The State of Virginia spent $5 million to erect a three-story, 352-car garage over I-66 in Arlington that sometimes is filled with more teen-age lovers from a nearby high school and abandoned refrigerators than cars.

"It's way underutilized," said Dennis Johnson, chief of Arlington's public works operations division. He said he has counted anywere from none to five to 45 cars parked during the day in the cream-colored garage, at North Quincy and 15th streets near Washington-Lee High School and county school administration offices.

Other officials put the number of cars using the garage slightly higher but acknowledge it's well below their projections. Open just a year, the garage was built by the Virginia Department of Highways and Transportation to compensate Arlington for the loss of parking spaces to I-66.

Although the garage is open free to anyone at any hour of the day or night, few seem anxious to use it.

"We're in kind of a curious predicament," said C. Thomas Weber, the county official in charge of the garage. "We can't advertise the free parking.

"We have to use word of mouth," he said, because Arlington doesn't want to appear to "be in competition with the people who sponsor us," the tax-paying businesses, which run profit-making garages around the Parkington Shopping Center and Ballston Metrorail station to the south.

When the garage was planned, officials expected Washington-Lee students, teachers and school administrators would use the garage frequently. One school day last week, however, only a few young hand-holding couples could be found in the shadows of the middle deck amidst five cars.

"We've had a couple of cars abandoned in there," Weber said. "And we've had people dump trash and discard stoves and refrigerators."

A six-block walk from the Ballston Metro station and a slightly longer distance to the Virginia Square Metro stop, the garage could be used by Washington-bound commuters or people wanting to use the 15th Street nature park or two basketball courts that soon will be lighted on part of the upper deck.

"The only time it was full that I can recall was when we had a graduation," Weber said.

Officials once considered charging for parking, Weber said, but they scrapped the plan after the county attorney's office said the garage could not make a profit.

"It didn't make any sense to charge if we could only get to the break-even point," he said. The schools pay a custodian $17,000 a year to maintain the garage and the education center grounds.

While the garage sits virtually unused, another state highway project on I-66--an urban park atop the interstate at Rosslyn Circle--remains unfinished for lack of funds.
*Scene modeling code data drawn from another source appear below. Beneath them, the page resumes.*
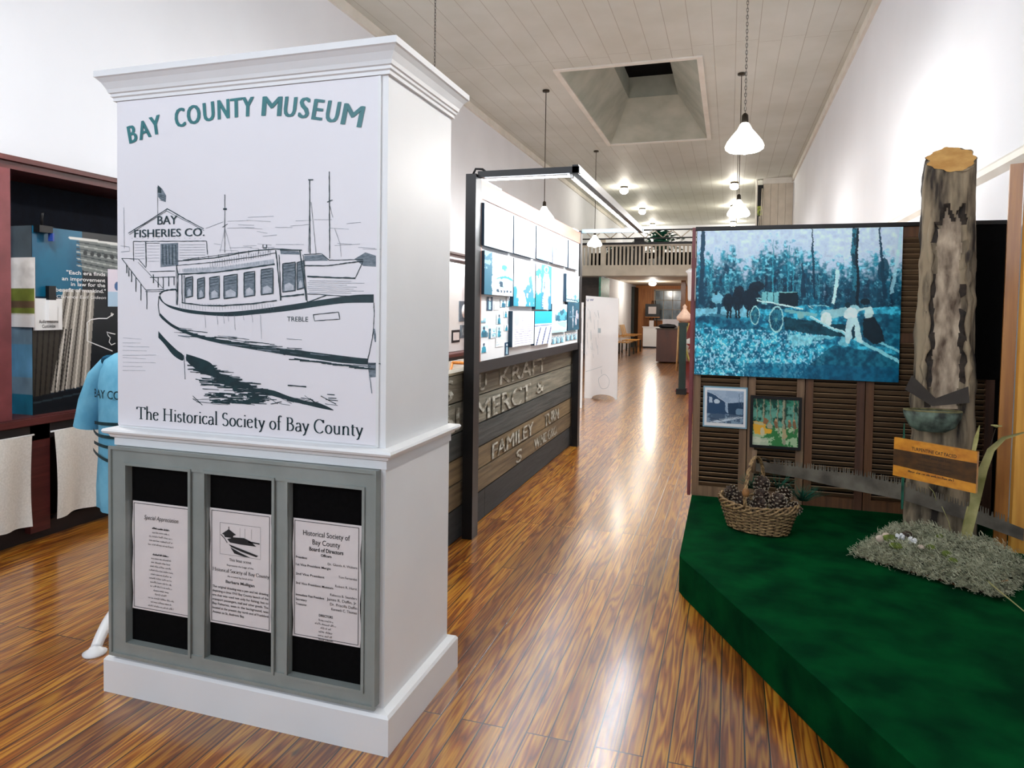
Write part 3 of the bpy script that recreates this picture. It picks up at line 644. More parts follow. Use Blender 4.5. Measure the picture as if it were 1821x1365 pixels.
def notice(xa, xb, za, zb, label, fn):
    t = thing('paper_notice', ((xa + xb) / 2, 2.04, za), label, 'notice', 'printed notices in the pillar case')
    w = MB(); n = 14; vs = []; pl_ = Plane((0, 2.042, 0), (1, 0, 0), (0, 0, 1))
    for i in range(n + 1):
        z = za + (zb - za) * i / n; wob = .0025 * math.sin(i * 1.1 + xa * 9)
        vs += [(xa + wob, 2.0425, z), (xb + wob, 2.0425, z), (xa + wob, 2.0435, z), (xb + wob, 2.0435, z)]
    w.add(vs, [(4 * i, 4 * i + 1, 4 * i + 5, 4 * i + 4) for i in range(n)] + [(4 * i + 2, 4 * i + 6, 4 * i + 7, 4 * i + 3) for i in range(n)]); w.build('paper_sheet', M_paper, t)
    k = MB(); g = .008
    rib(k, pl_, [(xa + g, za + g), (xb - g, za + g)], .002); rib(k, pl_, [(xa + g, zb - g), (xb - g, zb - g)], .002); rib(k, pl_, [(xa + g, za + g), (xa + g, zb - g)], .002); rib(k, pl_, [(xb - g, za + g), (xb - g, zb - g)], .002)
    fn(k, pl_, xa, xb, za, zb); k.build('printing', M_txt, t)
def n1(k, p, xa, xb, za, zb):
    c_ = (xa + xb) / 2; text(k, p, 'Special Appreciation', c_, zb - .066, .024, .16, 0, al='c', slant=.3)
    y = zb - .10
    for i, wd in enumerate((.08, .08, .11, .11, .12)): scribble(k, p, c_ - wd / 2, y, wd, .0075, i, wt=2.2 if i == 0 else 1); y -= .0155
    y -= .022
    for i, wd in enumerate((.075, .09, .09, .10, .11, .095, .11, .10, .10, .07, .055, .12, .095, .12)): scribble(k, p, c_ - wd / 2, y, wd, .0075, 20 + i, wt=2.2 if i == 0 else 1); y -= .0152
def n2(k, p, xa, xb, za, zb):
    c_ = (xa + xb) / 2
    def S(u, v): return (xa + .045 + u * .175, zb - .05 - v * .115)
    rib(k, p, [S(0, 0), S(1, 0), S(1, 1), S(0, 1), S(0, 0)], .001)
    def sp(pts, wd): rib(k, p, [S(*q) for q in pts], wd)
    def sfl(pts): fill(k, p, [S(*q) for q in pts], .0006)
    sfl([(.05, .35), (.22, .18), (.4, .33), (.33, .38), (.33, .45), (.12, .45), (.1, .38)]); sp([(.22, .18), (.22, .1)], .003)
    sfl([(.18, .5), (.35, .42), (.6, .4), (.75, .47), (.9, .62), (.5, .62), (.25, .6)]); sp([(.7, .5), (.98, .52)], .005)
    sfl([(.22, .66), (.5, .75), (.95, .9), (.9, .95), (.55, .85), (.28, .74)]); sfl([(.26, .75), (.5, .88), (.75, .99), (.6, .99), (.36, .93)])
    for x in (.5, .62, .78): sp([(x, .1), (x, .42)], .0007)
    sp([(.02, .38), (.12, .5), (.18, .62)], .003)
    text(k, p, 'This boat scene', c_, zb - .187, .015, .095, al='c'); text(k, p, 'Represents the Logo of the', c_, zb - .206, .010, .115, al='c')
    serif_text(k, p, 'Historical Society of Bay County', xa + .012, zb - .230, .019, .245, d=.0007, k=1.3)
    text(k, p, 'As created by local artist', c_, zb - .247, .010, .11, al='c'); text(k, p, 'Barbara Mulligan', c_, zb - .269, .015, .125, .015, al='c')
    for i, s in enumerate(('The original drawing was a pen and ink drawing', 'depicting a circa 1910 Bay County launch of the', 'era that was used not only for fishing, but to', 'transport passengers, mail and other goods. The', 'Bay Fisheries, seen in the background, was', 'located at the present day north end of Frankford', 'Avenue on St. Andrews Bay.')):
        text(k, p, s, xa + .012, zb - .292 - i * .0158, .0125, .242 if i < 6 else .14, .008)
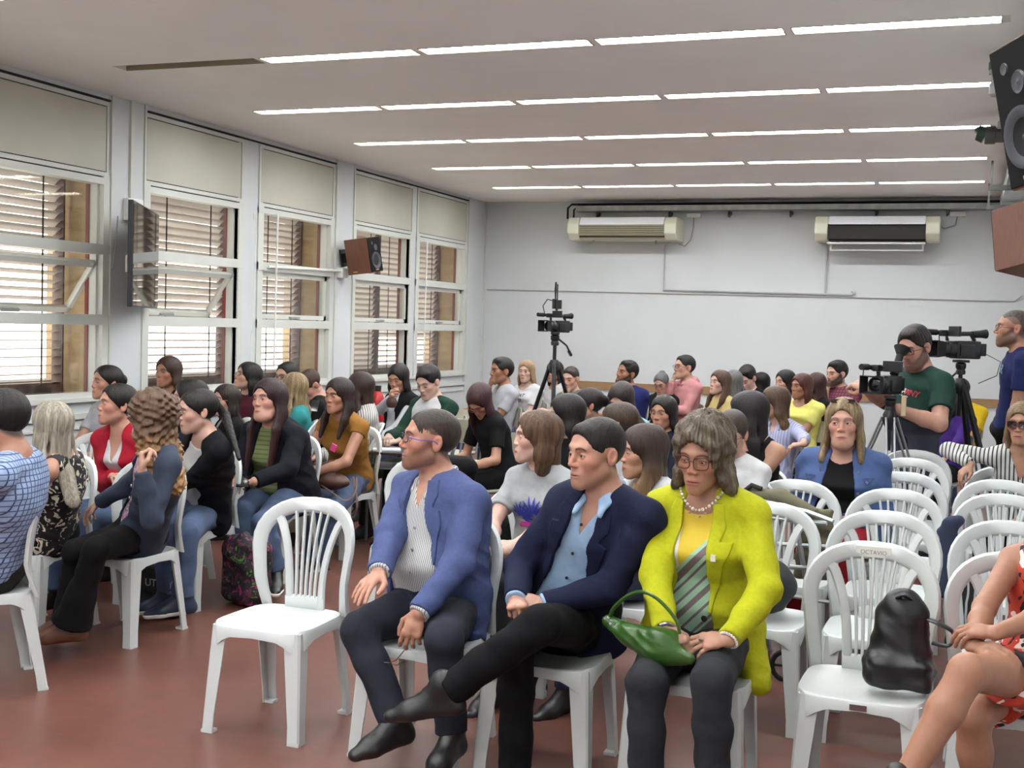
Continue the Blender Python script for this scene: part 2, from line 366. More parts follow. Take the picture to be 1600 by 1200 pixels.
tray = empty('cable_tray', (-2.3, YB-.12, 3.18), 0, 'long galvanised cable tray on brackets under the ceiling along the back wall', 'cable tray')
MB().box(-2.5, 2.5, -.10, .10, -.03, -.025).box(-2.5, 2.62, -.10, -.095, -.03, .04).box(-2.5, 2.62, .095, .10, -.03, .04).build('trough', M_steel, tray)
for x in (-2.25, -1.3, -.55, .2, 1.2, 2.0): MB().prism([(x, -.03), (x+.03, -.03), (x+.03, -.06), (x, -.10)], -.02, .11).build('bracket', mat('dark_steel', (70, 74, 74), .5, metal=.5), tray)
MB().tube([(-2.63, -.02, -.12), (-2.63, -.02, .02), (-2.58, -.02, .065), (2.6, -.02, .065)], .014, 8).tube([(-2.56, .02, -.12), (-2.56, .02, .0), (-2.5, .02, .05), (2.6, .03, .05)], .011, 8).build('insulated_pipe', M_blackmat, tray, smooth=True)
for x, bx, lab in ((-3.30, -3.46, 'left'), (-.18, -.43, 'right')):
    o = MB().box(x-.09, x+.09, YB-.05, YB, 3.08, 3.14, bev=.01).build('junction_box', M_white); tag(o, 'small white junction box on the wall right of the %s air conditioner' % lab, 'socket')
    o = MB().tube([(x, YB-.03, 3.09), (x, YB-.03, 2.95), (x-.03, YB-.03, 2.80), (x-.1, YB-.04, 2.72), (bx+.0, YB-.1, 2.74)] if lab == 'left' else [(x, YB-.03, 3.09), (x-.02, YB-.03, 2.98), (x-.14, YB-.04, 2.94), (bx+.01, YB-.15, 2.99)], .007, 6).build('power_cable', M_grey, smooth=True)
    tag(o, 'drooping grey power cable of the %s air conditioner' % lab, 'cable')
# ---- air conditioners
def air_con(xc, lab, open_):
    r = empty('air_conditioner', (xc, YB-.25, 2.9), 0, lab, 'air conditioner')
    prof = [(-.20, .07), (-.13, .155), (.24, .155), (.24, -.13), (-.10, -.13), (-.20, -.05)]
    def sect(x0, x1, pr, m, nm):
        q = MB(); k = len(pr); q.add([(x0, y, z) for y, z in pr]+[(x1, y, z) for y, z in pr], [tuple(range(k)), tuple(range(2*k-1, k-1, -1))]+[(i, (i+1) % k, (i+1) % k+k, i+k) for i in range(k)])
        ob = q.build(nm, m, r); bv = ob.modifiers.new('b', 'BEVEL'); bv.width = .014; bv.segments = 2; return ob
    sect(-.705, -.55, prof, M_cream, 'end_cap'); sect(.55, .705, prof, M_cream, 'end_cap')
    sect(-.55, .55, [(-.15, .07), (-.11, .152), (.24, .152), (.24, -.125), (-.06, -.125), (-.13, -.06), (-.13, .06)], M_cream if not open_ else M_black, 'casing')
    sect(-.55, .55, [(-.205, .055), (-.135, .158), (.0, .158), (.0, .12), (-.14, .06)], mat('white_gloss', (236, 238, 244), .3), 'front_panel')
    q = MB(); 
    if not open_:
        for k in range(6): q.box(-.545, .545, -.19, -.16, .040-k*.022, .049-k*.022)
        q.build('grille', mat('grille_beige', (196, 190, 160), .5), r)
        MB().box(-.55, .55, -.155, -.145, -.10, .06).build('grille_back', mat('grille_dark', (70, 62, 40), .7), r)
    else:
        MB().box(-.55, .55, -.16, -.15, -.11, .055).build('opening', mat('dark_inside', (24, 18, 16), .6), r)
        MB().box(-.55, .55, -.17, -.02, -.165, -.15).box(-.53, -.51, -.05, -.02, -.23, -.15).box(.51, .53, -.05, -.02, -.23, -.15).tube([(-.53, -.04, -.235), (.53, -.04, -.235)], .008, 6).build('open_flap', M_white, r)
    MB().box(-.42, -.40, -.02, .01, -.17, -.125).box(.40, .42, -.02, .01, -.17, -.125).build('hanger', M_grey, r)
air_con(-4.13, 'cream air conditioner with slatted grille on the back wall, the left one', False)
air_con(-1.06, 'air conditioner with an open black front on the back wall, the right one', True)
# ---- wall screen on its arm
d = Vector((-.57, 1.05, 0)).normalized(); nrm = Vector((d.y, -d.x, 0))
tv = empty('wall_television', (-5.735, 7.575, 2.08), math.atan2(d.y, d.x), 'large flat screen on a wall arm, seen almost edge-on between two windows', 'television')
MB().box(-.61, .61, -.0, .035, -.37, .37, bev=.006).box(-.4, .4, .035, .07, -.25, .2, bev=.01).build('casing', M_black, tv)
MB().box(-.60, .60, -.002, .0, -.36, .36).build('screen', mat('screen_glass', (9, 9, 11), .04, spec=.9), tv)
# local -y is the screen side (+x,+y in the room)
MB().box(-.12, .12, .07, .10, -.17, -.12).box(-.12, .12, .07, .10, .05, .10).box(-.1, -.06, .07, .11, -.25, .2).box(.06, .1, .07, .11, -.25, .2).box(-.30, -.24, .04, .10, -.12, .0).box(-.08, .30, .10, .13, -.06, -.01).box(.26, .31, .10, .17, -.10, .04).build('wall_arm', mat('light_grey_metal', (176, 174, 166), .5, metal=.3), tv)
o = MB().box(X0, X0+.05, 7.80, 7.98, 2.38, 2.55, bev=.006).build('socket_box', M_white); tag(o, 'white socket box on the pier behind the wall screen', 'socket')
o = MB().tube([(X0+.03, 7.70, 2.40), (X0+.03, 7.68, 2.2), (X0+.02, 7.66, 2.0)], .006, 6).build('screen_cable', M_grey, smooth=True); tag(o, 'grey cable on the pier behind the wall screen', 'cable')
# ---- loudspeakers
M_wood = mat('walnut_veneer', (98, 56, 34), .45, noise=.2, nscale=14, stretch=(8, 8, 1))
M_cone = mat('speaker_cone', (52, 54, 60), .5)
def loudspeaker(loc, rot, lab, w=.22, h=.36, dp=.24):
    r = empty('loudspeaker', loc, 0, lab, 'loudspeaker'); r.rotation_euler = rot
    MB().box(-w/2, w/2, -dp/2, dp/2, -h/2, h/2, bev=.004).build('cabinet', M_wood, r)
    MB().box(-w/2+.006, w/2-.006, -dp/2-.008, -dp/2, -h/2+.006, h/2-.006, bev=.003).build('baffle', mat('baffle_cloth', (16, 16, 18), .85, spec=.2), r)
    MB().lathe([(.088, 0), (.086, .008), (.074, .010), (.03, -.012), (.022, -.004), (.001, .002)], 24, T((0, -dp/2-.008, -h*.17), 0, math.pi/2)).build('woofer', M_cone, r, smooth=True)
    MB().lathe([(.034, 0), (.030, .006), (.014, .002), (.001, .008)], 18, T((0.02, -dp/2-.008, h*.2), 0, math.pi/2)).build('tweeter', M_cone, r, smooth=True)
    MB().lathe([(.018, 0), (.016, .004), (.001, .002)], 14, T((-.04, -dp/2-.008, h*.33), 0, math.pi/2)).build('tweeter', M_cone, r, smooth=True)
    MB().box(-w/2-.001, -w/2, .02, .07, -h/2+.02, -h/2+.03).box(-.03, .03, -dp/2-.0105, -dp/2-.008, -h/2+.02, -h/2+.03).build('badge', mat('brass', (180, 160, 100), .4, metal=.5), r)
    MB().box(-.03, .03, dp/2, dp/2+.10, -.05, .05).box(-.05, .05, dp/2+.10, dp/2+.115, -.09, .09).build('wall_mount', M_black, r)
    return r
loudspeaker((-5.86, 11.28, 2.33), (math.radians(-6), math.radians(-8), math.radians(86)), 'brown wooden loudspeaker on the left wall between the windows', .24, .36, .27)
loudspeaker((.31, 8.0, 2.26), (math.radians(12), math.radians(-6), math.radians(-128)), 'dark wooden loudspeaker on the right wall, farther one, near the back wall', .30, .38, .26)
loudspeaker((.225, 3.72, 2.30), (math.radians(10), math.radians(-5), math.radians(-62)), 'large dark loudspeaker cut by the right edge of the photo, nearer the camera', .22, .40, .26)
o = MB().tube([(X0+.03, 9.85, 2.135), (X0+.05, 11.0, 2.165), (X0+.05, 11.25, 2.17)], .012, 8).box(X0, X0+.07, 11.20, 11.32, 2.10, 2.20).build('conduit', M_white, smooth=True); tag(o, 'white conduit along the window rail ending in a grey box under the wall loudspeaker', 'conduit')
# ---- duct and fittings at the top of the right wall
b = MB().box(.27, X1-.004, 2.2, YB-.3, 3.10, 3.24)
for y in np.arange(2.5, 15, 1.0): b.box(.262, .274, y, y+.03, 3.09, 3.25)
dt = b.build('air_duct', M_steel); tag(dt, 'galvanised sheet-metal duct running along the top of the right wall', 'duct')
for y, lab in ((5.2, 'nearest the camera'), (8.62, 'above the big loudspeaker'), (12.15, 'over the second lamp row from the back'), (13.9, 'over the lamp row at the back wall')):
    o = MB().box(.12, X1, y, y+.045, 3.03, 3.075).box(.13, .15, y, y+.045, 3.07, 3.30).build('strut_bracket', mat('dark_strut', (86, 86, 84), .5, metal=.5)); tag(o, 'dark steel strut under the duct, the one '+lab, 'bracket')
M_green = mat('green_cap', (36, 92, 66), .4)
for x, y, z, lab in ((.10, 7.55, 3.16, 'upright grey pipe fitting with a green cap at the ceiling, nearer the camera'), (.05, 9.62, 3.14, 'grey pipe coupling with a dark green cap at the ceiling, farther away')):
    r = empty('pipe_fitting', (x, y, z), 0, lab, 'pipe fitting')
    if y < 9: MB().lathe([(.04, -.12), (.05, -.11), (.05, -.05), (.043, -.045), (.043, .0), (.055, .005), (.055, .05)], 18).tube([(0, 0, .02), (.2, 0, .04)], .035, 12).build('body', M_grey, r, smooth=True); MB().lathe([(.05, 0), (.058, .01), (.058, .05), (.04, .075), (.001, .08)], 18, T((0, 0, .02))).build('cap', M_green, r, smooth=True)
    else: MB().tube([(0, 0, 0), (.07, 0, 0), (.075, 0, 0), (.14, 0, 0), (.145, 0, 0), (.26, 0, 0)], [.065, .065, .055, .055, .062, .062], 16).build('body', mat('dark_grey_plastic', (78, 74, 72), .5), r, smooth=True); MB().tube([(-.07, 0, .02), (-.05, 0, .02), (0, 0, 0)], [.03, .055, .06], 16).build('cap', mat('dark_green_cap', (40, 66, 56), .4), r, smooth=True)
o = MB().tube([(X1-.06, YB-.06, 0), (X1-.06, YB-.06, 2.5)], .03, 10).build('water_pipe', M_white, smooth=True); tag(o, 'white vertical pipe in the right rear corner', 'pipe')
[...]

Why was the garage built before the Rosslyn park that county officials have been scrambling for? Jack Hodge, assistant chief engineer for the state highway department, said state highway funds were more plentiful when the garage was built.

"We had to fund the project as we went along. . . . Our top priority was to get the road open and the second priority was to get the plaza done, realizing it is a gateway to Virginia."